Und er geht an sehr vielen Stellen des Buches auf die ganz unterschiedliche Auslegung des Begriffes "Demokratie" ein. 

Laut Definition bedeutet das Wort "Herrschaft des Volkes" - doch wie kann diese gelebt werden? Der Chief der Six Nations hat davon eine andere Vorstellung als der Präsident der Schweiz, Kanadas oder vieler anderer Länder.

Der sogenannte Westen bemüht sich darum, seine Sicht der Wahrheit durchzusetzen, bis heute.

 

 

Deskaheh ging es nicht um einen Schutzstatus für Minder-heiten. Als eine solche sah er die Six Nations nicht.

Darauf wurden die Indianer im Lauf der Jahre reduziert.

Es kam immer wieder zu Aufständen, vermeintlichen Zugeständnissen etc, die Frage: "Warum gewinnen in den Filmen eigentlich nie die Indianer?" mit der das Buch ausklingt, lässt sich aus der Realität beantworten.

 

1977 fand die erste Indigenenkonferenz der UNO statt, mehr als ein halbes Jahrhundert hatte es gedauert, bis ein Irokese "vor der Weltgemeinschaft auftreten konnte."
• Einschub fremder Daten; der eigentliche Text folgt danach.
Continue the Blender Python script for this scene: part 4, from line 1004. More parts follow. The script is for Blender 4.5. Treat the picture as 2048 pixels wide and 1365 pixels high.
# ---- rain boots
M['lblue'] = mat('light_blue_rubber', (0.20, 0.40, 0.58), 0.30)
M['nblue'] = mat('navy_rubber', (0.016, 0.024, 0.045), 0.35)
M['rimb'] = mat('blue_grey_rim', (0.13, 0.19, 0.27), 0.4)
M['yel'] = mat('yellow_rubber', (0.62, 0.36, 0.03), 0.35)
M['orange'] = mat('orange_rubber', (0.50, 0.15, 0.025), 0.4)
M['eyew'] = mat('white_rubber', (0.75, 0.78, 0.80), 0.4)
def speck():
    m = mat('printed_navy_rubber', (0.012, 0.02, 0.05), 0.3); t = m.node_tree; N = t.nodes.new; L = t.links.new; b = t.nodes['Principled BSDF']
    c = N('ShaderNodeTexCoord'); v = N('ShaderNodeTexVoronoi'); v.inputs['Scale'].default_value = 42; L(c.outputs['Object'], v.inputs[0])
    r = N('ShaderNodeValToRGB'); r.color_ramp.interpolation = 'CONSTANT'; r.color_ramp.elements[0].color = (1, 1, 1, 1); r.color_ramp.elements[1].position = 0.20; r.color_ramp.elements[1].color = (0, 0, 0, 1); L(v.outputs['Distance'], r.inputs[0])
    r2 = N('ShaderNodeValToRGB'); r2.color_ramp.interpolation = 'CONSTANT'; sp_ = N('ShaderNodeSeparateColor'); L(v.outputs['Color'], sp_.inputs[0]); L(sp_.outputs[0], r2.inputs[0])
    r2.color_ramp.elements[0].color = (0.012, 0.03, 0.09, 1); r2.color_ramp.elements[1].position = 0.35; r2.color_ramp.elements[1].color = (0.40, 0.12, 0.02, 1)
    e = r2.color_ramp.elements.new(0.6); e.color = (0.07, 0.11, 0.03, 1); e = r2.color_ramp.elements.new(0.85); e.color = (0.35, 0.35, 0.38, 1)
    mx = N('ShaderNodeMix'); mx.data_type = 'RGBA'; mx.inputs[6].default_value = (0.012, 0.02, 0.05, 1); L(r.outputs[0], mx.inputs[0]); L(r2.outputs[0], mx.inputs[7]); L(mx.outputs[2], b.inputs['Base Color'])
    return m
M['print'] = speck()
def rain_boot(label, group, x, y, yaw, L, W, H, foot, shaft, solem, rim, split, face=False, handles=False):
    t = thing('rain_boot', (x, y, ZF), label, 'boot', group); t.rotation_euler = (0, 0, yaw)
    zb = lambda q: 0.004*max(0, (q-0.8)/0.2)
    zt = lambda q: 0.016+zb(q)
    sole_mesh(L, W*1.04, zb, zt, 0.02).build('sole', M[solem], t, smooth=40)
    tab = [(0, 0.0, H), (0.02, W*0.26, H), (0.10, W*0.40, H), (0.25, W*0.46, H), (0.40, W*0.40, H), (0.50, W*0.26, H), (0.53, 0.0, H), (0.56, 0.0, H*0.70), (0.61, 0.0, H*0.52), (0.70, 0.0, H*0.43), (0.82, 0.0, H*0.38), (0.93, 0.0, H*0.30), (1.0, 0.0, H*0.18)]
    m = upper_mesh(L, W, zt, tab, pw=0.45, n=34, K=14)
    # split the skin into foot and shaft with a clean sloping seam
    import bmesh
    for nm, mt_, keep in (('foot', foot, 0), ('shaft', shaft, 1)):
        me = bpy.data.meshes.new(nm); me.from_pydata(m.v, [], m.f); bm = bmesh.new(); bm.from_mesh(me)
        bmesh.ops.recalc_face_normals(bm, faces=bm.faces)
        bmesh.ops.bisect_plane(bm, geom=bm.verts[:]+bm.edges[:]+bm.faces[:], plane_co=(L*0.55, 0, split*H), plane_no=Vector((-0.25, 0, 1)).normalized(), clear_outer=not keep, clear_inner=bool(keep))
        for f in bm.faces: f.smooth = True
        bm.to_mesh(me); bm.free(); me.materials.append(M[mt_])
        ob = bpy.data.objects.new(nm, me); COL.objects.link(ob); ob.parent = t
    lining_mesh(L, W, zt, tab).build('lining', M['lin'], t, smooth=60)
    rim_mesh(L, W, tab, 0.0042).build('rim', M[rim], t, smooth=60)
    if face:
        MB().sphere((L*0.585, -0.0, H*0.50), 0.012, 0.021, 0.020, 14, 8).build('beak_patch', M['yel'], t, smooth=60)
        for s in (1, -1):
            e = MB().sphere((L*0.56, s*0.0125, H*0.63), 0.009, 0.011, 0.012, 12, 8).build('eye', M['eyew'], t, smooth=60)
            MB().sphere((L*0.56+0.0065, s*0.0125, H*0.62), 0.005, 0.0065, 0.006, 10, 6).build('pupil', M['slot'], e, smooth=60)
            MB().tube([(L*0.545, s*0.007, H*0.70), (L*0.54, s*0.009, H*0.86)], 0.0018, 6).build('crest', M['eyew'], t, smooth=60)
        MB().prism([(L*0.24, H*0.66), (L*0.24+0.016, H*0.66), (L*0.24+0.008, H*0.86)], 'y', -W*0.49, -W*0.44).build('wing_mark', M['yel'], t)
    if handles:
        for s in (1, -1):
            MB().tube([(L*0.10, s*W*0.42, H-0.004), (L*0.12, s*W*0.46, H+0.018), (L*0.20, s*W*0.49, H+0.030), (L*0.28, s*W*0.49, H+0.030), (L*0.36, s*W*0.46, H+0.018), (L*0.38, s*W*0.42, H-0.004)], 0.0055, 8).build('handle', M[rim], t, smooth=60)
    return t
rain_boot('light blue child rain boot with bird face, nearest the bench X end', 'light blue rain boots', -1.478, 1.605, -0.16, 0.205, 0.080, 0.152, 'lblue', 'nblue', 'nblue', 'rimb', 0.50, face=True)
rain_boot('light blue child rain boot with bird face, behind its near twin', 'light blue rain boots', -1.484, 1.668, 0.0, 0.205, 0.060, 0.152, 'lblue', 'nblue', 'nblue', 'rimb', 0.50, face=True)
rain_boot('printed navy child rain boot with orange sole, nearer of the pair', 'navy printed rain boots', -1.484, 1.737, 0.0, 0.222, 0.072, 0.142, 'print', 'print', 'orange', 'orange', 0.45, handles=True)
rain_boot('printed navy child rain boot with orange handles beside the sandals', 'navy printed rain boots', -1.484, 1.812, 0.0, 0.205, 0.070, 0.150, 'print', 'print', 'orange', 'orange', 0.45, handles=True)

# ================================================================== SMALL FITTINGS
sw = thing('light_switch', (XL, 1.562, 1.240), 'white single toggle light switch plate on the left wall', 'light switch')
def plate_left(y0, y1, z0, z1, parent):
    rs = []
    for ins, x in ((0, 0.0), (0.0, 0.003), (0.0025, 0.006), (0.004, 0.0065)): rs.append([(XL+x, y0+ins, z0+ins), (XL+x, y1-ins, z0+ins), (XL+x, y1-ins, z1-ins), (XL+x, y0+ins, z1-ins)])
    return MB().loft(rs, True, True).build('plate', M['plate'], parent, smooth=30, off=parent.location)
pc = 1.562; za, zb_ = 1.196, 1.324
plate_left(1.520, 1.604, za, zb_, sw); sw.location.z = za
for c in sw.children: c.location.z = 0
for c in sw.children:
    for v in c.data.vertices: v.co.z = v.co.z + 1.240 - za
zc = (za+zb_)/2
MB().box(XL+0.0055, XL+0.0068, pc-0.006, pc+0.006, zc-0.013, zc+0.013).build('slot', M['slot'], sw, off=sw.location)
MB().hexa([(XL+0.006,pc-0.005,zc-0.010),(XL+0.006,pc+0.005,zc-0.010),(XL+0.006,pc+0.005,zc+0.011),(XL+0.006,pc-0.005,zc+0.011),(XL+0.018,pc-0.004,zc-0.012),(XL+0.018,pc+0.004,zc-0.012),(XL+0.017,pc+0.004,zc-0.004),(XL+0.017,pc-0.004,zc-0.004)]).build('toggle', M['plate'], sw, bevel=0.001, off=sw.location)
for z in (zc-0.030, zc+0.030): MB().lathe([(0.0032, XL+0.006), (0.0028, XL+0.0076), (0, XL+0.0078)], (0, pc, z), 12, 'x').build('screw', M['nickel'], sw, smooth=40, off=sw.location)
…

Im September 1923 war Deskaheh nach Genf gereist, im Januar 1925 verließ er Europa wieder. Da er als Rädelsführer auf einer Liste der Kanadier stand, konnte er nicht mehr in seine Heimat zurückkehren. Nach einer Lungenkrankheit und allgemeiner Schwächung verstarb er im Juni desselben Jahres im amerikanischen Exil - er durfte weder seine Familie noch einmal sehen, noch einen Medizinmann.

 

Um seinen Tod ranken sich Gerüchte, so der Züricher Antiquar: Deskaheh könnte eines unnatürlichen Todes gestorben sein. Haldimann geht auch dieser Spur noch nach...

 

 

Willi Wottreng holt mit seiner Darstellung der historischen Figur Deskaheh eine Geschichte ans Licht, die bislang wahrscheinlich nur Experten bekannt war.

Höchste Zeit dafür.

Er betont: "Alle Figuren in der Geschichte von Chief Deskaheh sind historisch belegt und tragen ihre Echtnamen. Die Daten sind historisch verbürgt. Die Vorgänge um den Völkerbund haben stattgefunden."